In 1984, Tesco moved to Chineham, while Sainsbury’s went to the Station Mall in the later phase of the shopping centre in May 1981.

The empty Tesco store was acquired by the Co-op Vista company, but closed down in February 1988, and the Sainsbury’s store was acquired by Bejam’s. In 1989, the Iceland grocery chain took over Bejam’s.

Sainsbury’s also acquired a site at Brighton Hill during the estate’s construction in the early 1970s, then moved to their present site at Hatch Warren in November 1988, leaving Robert Greig to move into the building at Brighton Hill. Greig’s closed down in 1998 and the place became derelict until ASDA was built on the site and opened in June 2003.

Meanwhile, other supermarkets opened up in Basingstoke. Safeway was built on the demolished site of the Thornycroft motor works and opened in June 1996, and Somerfield’s store in Winklebury opened in the year 2000.

The Co-operative stores in New Street, which opened in November 1961, were built at a cost of £122,000, but lasted only 22 years. It closed down in 1983 and was demolished in August 1985 for the construction of an office block.

The way we shop has changed tremendously over the years. With hypermarkets and out-of-town retail centres, restrictions on Sunday shopping being relaxed, and 24-hour opening, shopping has become a round-the-clock activity in this country.

The “rural” supermarkets have also had a serious effect on traffic flow in various towns, including Basingstoke.

Another feature of the changes is the type of food which is now sold. In the 1990s, supermarkets stocked more and more foreign dishes and continental-style breads, while avocados, mangoes, kiwi and passion fruit could also be bought, despite being unknown some 30 years before. Customers had more choice in these larger stores.

Sainsbury’s was started by John Sainsbury and his wife in the early 1870s.
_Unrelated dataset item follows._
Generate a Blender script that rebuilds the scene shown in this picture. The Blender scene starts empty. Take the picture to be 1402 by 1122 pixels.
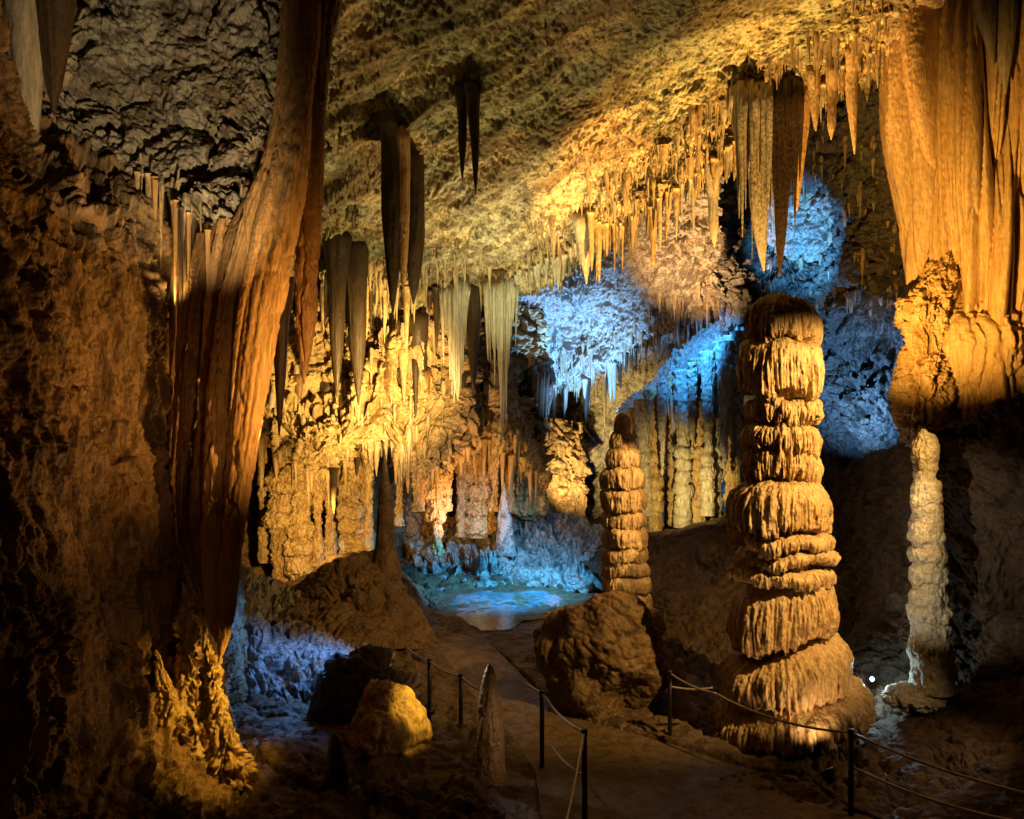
import bpy, math, random
import numpy as np
from mathutils import Vector

# ------------------------------------------------------------------ basics
Q = 1.0
random.seed(11)
RNG = np.random.RandomState(7)
scene = bpy.context.scene
COL = scene.collection
F = 1100.0
CAMZ = 4.5


def P(px, py, Y):
    """a point of the cave: seen in direction (px, py) at distance Y in front of the viewing steps"""
    return np.array([(px - 701.0) / F * Y, Y, CAMZ + (561.0 - py) / F * Y])


# ------------------------------------------------------------------ noise
_p = RNG.permutation(256)
PERM = np.concatenate([_p, _p, _p]).astype(np.int32)
GR = RNG.normal(size=(256, 3))
GR = (GR / np.linalg.norm(GR, axis=1)[:, None]).astype(np.float32)
JT = (0.12 + 0.76 * RNG.rand(256, 3)).astype(np.float32)


GX, GY, GZ = (np.ascontiguousarray(GR[:, k]) for k in range(3))


def gnoise(p):
    p = np.asarray(p, np.float32)
    out = np.empty(len(p), np.float32)
    for s0 in range(0, len(p), 24000):
        c = p[s0:s0 + 24000]
        fl = np.floor(c)
        f = c - fl
        i = fl.astype(np.int32) & 255
        u = f * f * f * (f * (f * 6 - 15) + 10)
        x, y, z = f[:, 0], f[:, 1], f[:, 2]
        ix, iy, iz = i[:, 0], i[:, 1], i[:, 2]
        acc = []
        for dx in (0, 1):
            h1 = PERM.take(ix + dx)
            for dy in (0, 1):
                h2 = PERM.take(h1 + iy + dy)
                for dz in (0, 1):
                    h = PERM.take(h2 + iz + dz)
                    acc.append(GX.take(h) * (x - dx) + GY.take(h) * (y - dy) + GZ.take(h) * (z - dz))
        uz, uy, ux = u[:, 2], u[:, 1], u[:, 0]
        a = [acc[k] + (acc[k + 1] - acc[k]) * uz for k in (0, 2, 4, 6)]
        b0 = a[0] + (a[1] - a[0]) * uy
        b1 = a[2] + (a[3] - a[2]) * uy
        out[s0:s0 + 24000] = (b0 + (b1 - b0) * ux) * 1.5
    return out


def fbm(p, octv=4, gain=0.5, ridged=False):
    s = 0
    amp = 1.0
    tot = 0
    q = p.copy()
    for o in range(octv):
        n = gnoise(q)
        if ridged:
            n = 1 - 2 * np.abs(n)
        s = s + n * amp
        tot += amp
        amp *= gain
        q = q * 2.03 + 17.3
    return s / tot


def worley(p):
    p = p.astype(np.float32)
    out1 = np.empty(len(p), np.float32)
    out2 = np.empty(len(p), np.float32)
    for a in range(0, len(p), 200000):
        q = p[a:a + 200000]
        i = np.floor(q).astype(np.int32)
        f = q - i
        lo = np.where(f < 0.5, -1, 0).astype(np.int32)
        f1 = np.full(len(q), 9.0, np.float32)
        f2 = np.full(len(q), 9.0, np.float32)
        for dx in (0, 1):
            ox = lo[:, 0] + dx
            hx = PERM[(i[:, 0] + ox) & 255]
            for dy in (0, 1):
                oy = lo[:, 1] + dy
                hy = PERM[hx + ((i[:, 1] + oy) & 255)]
                for dz in (0, 1):
                    oz = lo[:, 2] + dz
                    h = PERM[hy + ((i[:, 2] + oz) & 255)]
                    j = JT[h]
                    d = (j[:, 0] + ox - f[:, 0]) ** 2 + (j[:, 1] + oy - f[:, 1]) ** 2 + (j[:, 2] + oz - f[:, 2]) ** 2
                    f2 = np.minimum(f2, np.maximum(f1, d))
                    f1 = np.minimum(f1, d)
        out1[a:a + 200000] = np.sqrt(f1)
        out2[a:a + 200000] = np.sqrt(f2)
    return out1, out2


def warp(p, s, a):
    return p + a * np.stack([gnoise(p * s), gnoise(p * s + 31.7), gnoise(p * s + 77.1)], 1)


def sstep(a, b, x):
    t = np.clip((x - a) / (b - a + 1e-9), 0, 1)
    return t * t * (3 - 2 * t)


# ------------------------------------------------------------------ rock relief styles (metres along the normal)
def rock(p, k=1.0, st=(1, 1, 1), big=0.5, mid=0.22, small=0.08, crack=0.10, fine=0.035):
    """knobbly cave rock: large swells, rounded knobs, pits and open clefts"""
    q = warp(p * np.array(st), 0.9 / k, 0.45 * k)
    q = warp(q, 3.0 / k, 0.10 * k)
    h = big * fbm(q * (0.32 / k), 3) if big else 0
    md = 0.35 + 0.9 * sstep(-0.3, 0.35, gnoise(q * (0.55 / k) + 40.0))
    mid = mid * md; small = small * md; crack = crack * md
    a1, a2 = worley(q * (1.15 / k))
    h = h + mid * 0.8 * (0.75 - a1) - mid * 0.5 * (1 - sstep(0.0, 0.14, a2 - a1))
    b1, b2 = worley(q * (3.4 / k) + 5.0)
    h = h + small * (0.8 - 1.5 * b1) - small * 0.5 * (1 - sstep(0.0, 0.18, b2 - b1))
    r = fbm(q * (1.5 / k) + 9.0, 3, ridged=True)
    h = h - crack * sstep(0.45, 0.85, r) * 1.6
    n = fbm(q * (3.1 / k) + 2.0, 4, gain=0.6)
    h = h - crack * 1.3 * sstep(0.12, 0.42, n)
    h = h + fine * fbm(warp(p, 2.0 / k, 0.1 * k) * (7.0 / k), 5, gain=0.72) * 3.0
    c1, c2 = worley(q * (10.0 / k) + 3.0)
    h = h + fine * (0.6 - 1.2 * c1)
    return h


# ------------------------------------------------------------------ mesh helpers
def mesh_from_grid(name, pos, closed_u=False, mat=None, origin=None, cap=False):
    """pos: (nv, nu, 3) grid; closed_u joins the last column to the first"""
    nv, nu = pos.shape[:2]
    v = pos.reshape(-1, 3)
    idx = np.arange(nv * nu).reshape(nv, nu)
    if closed_u:
        r = np.concatenate([idx, idx[:, :1]], 1)
    else:
        r = idx
    f = np.stack([r[:-1, :-1], r[:-1, 1:], r[1:, 1:], r[1:, :-1]], -1).reshape(-1, 4)
    if origin is None:
        origin = np.zeros(3)
    return mesh_raw(name, v - origin, f, mat, origin)


def mesh_raw(name, v, f, mat, origin=(0, 0, 0), smooth=True):
    me = bpy.data.meshes.new(name)
    n = len(f)
    me.vertices.add(len(v))
    me.vertices.foreach_set('co', np.ascontiguousarray(v, np.float32).ravel())
    k = f.shape[1]
    me.loops.add(n * k)
    me.loops.foreach_set('vertex_index', np.ascontiguousarray(f, np.int32).ravel())
    me.polygons.add(n)
    me.polygons.foreach_set('loop_start', np.arange(0, n * k, k, dtype=np.int32))
    me.polygons.foreach_set('use_smooth', np.full(n, smooth, bool))
    me.update(calc_edges=True)
    o = bpy.data.objects.new(name, me)
    COL.objects.link(o)
    o.location = tuple(origin)
    if mat:
        me.materials.append(mat)
    return o


def tag(o, label=None, cat=None, group=None, kind=None):
    if label: o['label'] = label
    if cat: o['category'] = cat
    if group: o['group'] = group
    if kind: o['kind'] = kind
    return o


def thing(name, loc, label, cat, group=None):
    o = bpy.data.objects.new(name, None)
    COL.objects.link(o)
    o.location = tuple(loc)
    o.empty_display_size = 0.2
    return tag(o, label, cat, group)


def adopt(child, parent):
    child.parent = parent
    child.location = tuple(np.array(child.location) - np.array(parent.location))
    return child


def cr_weights(n, u):
    """Catmull-Rom weights (len(u), n) for u in 0..n-1"""
    W = np.zeros((len(u), n))
    i = np.clip(np.floor(u).astype(int), 0, n - 2)
    t = u - i
    c = np.stack([-.5 * t + t ** 2 - .5 * t ** 3, 1 - 2.5 * t ** 2 + 1.5 * t ** 3,
                  .5 * t + 2 * t ** 2 - 1.5 * t ** 3, -.5 * t ** 2 + .5 * t ** 3], 1)
    for k in range(4):
        j = i + k - 1
        for r in range(len(u)):
            if j[r] < 0:          # linear continuation past the ends
                W[r, 0] += 2 * c[r, k]; W[r, 1] -= c[r, k]
            elif j[r] > n - 1:
                W[r, n - 1] += 2 * c[r, k]; W[r, n - 2] -= c[r, k]
            else:
                W[r, j[r]] += c[r, k]
    return W


def sheet_grid(net, nu, nv):
    net = np.array([[P(*c) for c in row] for row in net])
    R, C = net.shape[:2]
    Wv = cr_weights(R, np.linspace(0, R - 1, int(nv * Q)))
    Wu = cr_weights(C, np.linspace(0, C - 1, int(nu * Q)))
    return np.einsum('ar,rck,bc->abk', Wv, net, Wu)


def normals(pos, toward=None):
    du = np.gradient(pos, axis=1)
    dv = np.gradient(pos, axis=0)
    n = np.cross(du, dv)
    n /= np.linalg.norm(n, axis=2)[:, :, None] + 1e-12
    if toward is not None:
        s = np.einsum('abk,abk->ab', n, toward - pos)
        if np.median(s) < 0:
            n = -n
    return n


SHEETS = {}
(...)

The first shop was opened in Kentish Town in 1873 with the help of their six sons.

Tesco’s business was created in 1924 when Jacob Cohen and Mr T E Stockell went into partnership to sell loose tea in packets from a street barrow in the East End of London.

So, for all those people wishing to start a new business, just remember, the way ahead is a long and hard battle, but persistence and good humour will bring fame and fortune in the end.